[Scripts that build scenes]
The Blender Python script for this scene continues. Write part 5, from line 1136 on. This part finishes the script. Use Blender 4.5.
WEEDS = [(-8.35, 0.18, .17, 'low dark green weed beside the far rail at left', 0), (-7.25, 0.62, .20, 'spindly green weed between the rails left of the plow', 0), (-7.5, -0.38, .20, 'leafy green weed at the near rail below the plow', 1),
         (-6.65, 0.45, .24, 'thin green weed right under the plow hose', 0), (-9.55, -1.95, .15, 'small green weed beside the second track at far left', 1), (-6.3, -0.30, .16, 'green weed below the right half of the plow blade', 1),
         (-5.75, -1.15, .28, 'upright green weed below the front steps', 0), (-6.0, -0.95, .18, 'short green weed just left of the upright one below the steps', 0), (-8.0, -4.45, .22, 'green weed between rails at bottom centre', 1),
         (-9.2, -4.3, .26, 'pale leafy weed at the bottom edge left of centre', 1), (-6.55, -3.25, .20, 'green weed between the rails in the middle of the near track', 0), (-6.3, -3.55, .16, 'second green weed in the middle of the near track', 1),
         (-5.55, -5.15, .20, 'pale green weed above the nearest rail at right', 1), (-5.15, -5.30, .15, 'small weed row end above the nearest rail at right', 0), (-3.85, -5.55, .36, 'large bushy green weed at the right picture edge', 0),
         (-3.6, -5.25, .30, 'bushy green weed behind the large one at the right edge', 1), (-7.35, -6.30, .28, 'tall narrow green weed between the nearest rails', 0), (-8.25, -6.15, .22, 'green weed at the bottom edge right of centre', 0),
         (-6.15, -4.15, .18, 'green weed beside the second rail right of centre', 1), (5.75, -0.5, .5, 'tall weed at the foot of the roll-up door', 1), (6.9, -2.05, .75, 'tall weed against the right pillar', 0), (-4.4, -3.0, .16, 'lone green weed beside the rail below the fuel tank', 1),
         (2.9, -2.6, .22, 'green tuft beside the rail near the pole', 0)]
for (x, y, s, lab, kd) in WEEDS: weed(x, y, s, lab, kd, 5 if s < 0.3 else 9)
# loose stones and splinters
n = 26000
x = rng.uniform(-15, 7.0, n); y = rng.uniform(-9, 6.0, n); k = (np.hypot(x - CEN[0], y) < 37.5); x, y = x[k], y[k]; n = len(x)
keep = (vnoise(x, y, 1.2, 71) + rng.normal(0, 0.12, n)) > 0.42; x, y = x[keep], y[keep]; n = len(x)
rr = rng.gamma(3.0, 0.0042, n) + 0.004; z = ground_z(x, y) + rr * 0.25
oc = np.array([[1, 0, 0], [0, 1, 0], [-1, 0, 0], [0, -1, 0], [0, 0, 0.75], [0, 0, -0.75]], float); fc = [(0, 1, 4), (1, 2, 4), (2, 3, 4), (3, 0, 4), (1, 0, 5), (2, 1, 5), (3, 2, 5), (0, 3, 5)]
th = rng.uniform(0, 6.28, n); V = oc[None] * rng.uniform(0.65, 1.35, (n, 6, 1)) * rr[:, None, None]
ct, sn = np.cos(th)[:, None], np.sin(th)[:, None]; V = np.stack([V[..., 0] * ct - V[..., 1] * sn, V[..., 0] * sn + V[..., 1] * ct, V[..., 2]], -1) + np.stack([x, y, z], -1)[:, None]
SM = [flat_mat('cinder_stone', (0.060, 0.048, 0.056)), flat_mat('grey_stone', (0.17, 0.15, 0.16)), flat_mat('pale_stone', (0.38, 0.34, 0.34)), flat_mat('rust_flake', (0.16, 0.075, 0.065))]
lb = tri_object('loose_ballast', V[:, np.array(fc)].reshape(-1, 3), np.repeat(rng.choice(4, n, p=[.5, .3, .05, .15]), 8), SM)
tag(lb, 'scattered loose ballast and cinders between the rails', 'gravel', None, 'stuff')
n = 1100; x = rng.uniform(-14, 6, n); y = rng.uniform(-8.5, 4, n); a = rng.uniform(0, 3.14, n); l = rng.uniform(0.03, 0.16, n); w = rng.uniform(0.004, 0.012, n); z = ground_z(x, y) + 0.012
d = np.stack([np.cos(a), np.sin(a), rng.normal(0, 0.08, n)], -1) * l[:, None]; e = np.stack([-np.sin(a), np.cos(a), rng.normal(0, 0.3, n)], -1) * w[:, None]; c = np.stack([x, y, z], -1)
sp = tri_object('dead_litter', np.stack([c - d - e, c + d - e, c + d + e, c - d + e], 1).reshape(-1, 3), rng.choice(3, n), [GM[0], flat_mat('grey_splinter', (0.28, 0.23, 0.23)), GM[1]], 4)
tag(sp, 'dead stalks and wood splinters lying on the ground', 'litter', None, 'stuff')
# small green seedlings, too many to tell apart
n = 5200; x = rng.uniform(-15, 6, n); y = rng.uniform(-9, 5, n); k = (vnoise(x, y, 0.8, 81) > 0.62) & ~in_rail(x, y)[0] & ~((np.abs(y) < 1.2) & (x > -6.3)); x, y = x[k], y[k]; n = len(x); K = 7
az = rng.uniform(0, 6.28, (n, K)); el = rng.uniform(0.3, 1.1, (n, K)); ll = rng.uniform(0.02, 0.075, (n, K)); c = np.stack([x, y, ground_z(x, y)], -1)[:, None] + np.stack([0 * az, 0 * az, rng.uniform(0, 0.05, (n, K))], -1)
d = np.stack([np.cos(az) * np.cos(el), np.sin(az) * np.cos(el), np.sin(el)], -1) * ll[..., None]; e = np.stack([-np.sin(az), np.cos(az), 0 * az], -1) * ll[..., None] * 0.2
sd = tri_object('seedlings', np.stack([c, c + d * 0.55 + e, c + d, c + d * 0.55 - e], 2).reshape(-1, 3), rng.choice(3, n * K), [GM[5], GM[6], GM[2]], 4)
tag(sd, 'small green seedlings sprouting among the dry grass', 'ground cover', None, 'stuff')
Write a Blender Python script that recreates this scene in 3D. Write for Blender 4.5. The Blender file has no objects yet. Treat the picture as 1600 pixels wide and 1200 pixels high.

# WORK REQUIRED
Retype the data exactly as given.

# TASK OUTPUT
The Blender Python script for this scene continues. Write part 5, from line 1136 on. This part finishes the script. Use Blender 4.5.
WEEDS = [(-8.35, 0.18, .17, 'low dark green weed beside the far rail at left', 0), (-7.25, 0.62, .20, 'spindly green weed between the rails left of the plow', 0), (-7.5, -0.38, .20, 'leafy green weed at the near rail below the plow', 1),
         (-6.65, 0.45, .24, 'thin green weed right under the plow hose', 0), (-9.55, -1.95, .15, 'small green weed beside the second track at far left', 1), (-6.3, -0.30, .16, 'green weed below the right half of the plow blade', 1),
         (-5.75, -1.15, .28, 'upright green weed below the front steps', 0), (-6.0, -0.95, .18, 'short green weed just left of the upright one below the steps', 0), (-8.0, -4.45, .22, 'green weed between rails at bottom centre', 1),
         (-9.2, -4.3, .26, 'pale leafy weed at the bottom edge left of centre', 1), (-6.55, -3.25, .20, 'green weed between the rails in the middle of the near track', 0), (-6.3, -3.55, .16, 'second green weed in the middle of the near track', 1),
         (-5.55, -5.15, .20, 'pale green weed above the nearest rail at right', 1), (-5.15, -5.30, .15, 'small weed row end above the nearest rail at right', 0), (-3.85, -5.55, .36, 'large bushy green weed at the right picture edge', 0),
         (-3.6, -5.25, .30, 'bushy green weed behind the large one at the right edge', 1), (-7.35, -6.30, .28, 'tall narrow green weed between the nearest rails', 0), (-8.25, -6.15, .22, 'green weed at the bottom edge right of centre', 0),
         (-6.15, -4.15, .18, 'green weed beside the second rail right of centre', 1), (5.75, -0.5, .5, 'tall weed at the foot of the roll-up door', 1), (6.9, -2.05, .75, 'tall weed against the right pillar', 0), (-4.4, -3.0, .16, 'lone green weed beside the rail below the fuel tank', 1),
         (2.9, -2.6, .22, 'green tuft beside the rail near the pole', 0)]
for (x, y, s, lab, kd) in WEEDS: weed(x, y, s, lab, kd, 5 if s < 0.3 else 9)
# loose stones and splinters
n = 26000
x = rng.uniform(-15, 7.0, n); y = rng.uniform(-9, 6.0, n); k = (np.hypot(x - CEN[0], y) < 37.5); x, y = x[k], y[k]; n = len(x)
keep = (vnoise(x, y, 1.2, 71) + rng.normal(0, 0.12, n)) > 0.42; x, y = x[keep], y[keep]; n = len(x)
rr = rng.gamma(3.0, 0.0042, n) + 0.004; z = ground_z(x, y) + rr * 0.25
oc = np.array([[1, 0, 0], [0, 1, 0], [-1, 0, 0], [0, -1, 0], [0, 0, 0.75], [0, 0, -0.75]], float); fc = [(0, 1, 4), (1, 2, 4), (2, 3, 4), (3, 0, 4), (1, 0, 5), (2, 1, 5), (3, 2, 5), (0, 3, 5)]
th = rng.uniform(0, 6.28, n); V = oc[None] * rng.uniform(0.65, 1.35, (n, 6, 1)) * rr[:, None, None]
ct, sn = np.cos(th)[:, None], np.sin(th)[:, None]; V = np.stack([V[..., 0] * ct - V[..., 1] * sn, V[..., 0] * sn + V[..., 1] * ct, V[..., 2]], -1) + np.stack([x, y, z], -1)[:, None]
SM = [flat_mat('cinder_stone', (0.060, 0.048, 0.056)), flat_mat('grey_stone', (0.17, 0.15, 0.16)), flat_mat('pale_stone', (0.38, 0.34, 0.34)), flat_mat('rust_flake', (0.16, 0.075, 0.065))]
lb = tri_object('loose_ballast', V[:, np.array(fc)].reshape(-1, 3), np.repeat(rng.choice(4, n, p=[.5, .3, .05, .15]), 8), SM)
tag(lb, 'scattered loose ballast and cinders between the rails', 'gravel', None, 'stuff')
n = 1100; x = rng.uniform(-14, 6, n); y = rng.uniform(-8.5, 4, n); a = rng.uniform(0, 3.14, n); l = rng.uniform(0.03, 0.16, n); w = rng.uniform(0.004, 0.012, n); z = ground_z(x, y) + 0.012
d = np.stack([np.cos(a), np.sin(a), rng.normal(0, 0.08, n)], -1) * l[:, None]; e = np.stack([-np.sin(a), np.cos(a), rng.normal(0, 0.3, n)], -1) * w[:, None]; c = np.stack([x, y, z], -1)
sp = tri_object('dead_litter', np.stack([c - d - e, c + d - e, c + d + e, c - d + e], 1).reshape(-1, 3), rng.choice(3, n), [GM[0], flat_mat('grey_splinter', (0.28, 0.23, 0.23)), GM[1]], 4)
tag(sp, 'dead stalks and wood splinters lying on the ground', 'litter', None, 'stuff')
# small green seedlings, too many to tell apart
n = 5200; x = rng.uniform(-15, 6, n); y = rng.uniform(-9, 5, n); k = (vnoise(x, y, 0.8, 81) > 0.62) & ~in_rail(x, y)[0] & ~((np.abs(y) < 1.2) & (x > -6.3)); x, y = x[k], y[k]; n = len(x); K = 7
az = rng.uniform(0, 6.28, (n, K)); el = rng.uniform(0.3, 1.1, (n, K)); ll = rng.uniform(0.02, 0.075, (n, K)); c = np.stack([x, y, ground_z(x, y)], -1)[:, None] + np.stack([0 * az, 0 * az, rng.uniform(0, 0.05, (n, K))], -1)
d = np.stack([np.cos(az) * np.cos(el), np.sin(az) * np.cos(el), np.sin(el)], -1) * ll[..., None]; e = np.stack([-np.sin(az), np.cos(az), 0 * az], -1) * ll[..., None] * 0.2
sd = tri_object('seedlings', np.stack([c, c + d * 0.55 + e, c + d, c + d * 0.55 - e], 2).reshape(-1, 3), rng.choice(3, n * K), [GM[5], GM[6], GM[2]], 4)
tag(sd, 'small green seedlings sprouting among the dry grass', 'ground cover', None, 'stuff')
Write a Blender Python script that recreates this scene in 3D. Write for Blender 4.5. The Blender file has no objects yet. Treat the picture as 1600 pixels wide and 1200 pixels high.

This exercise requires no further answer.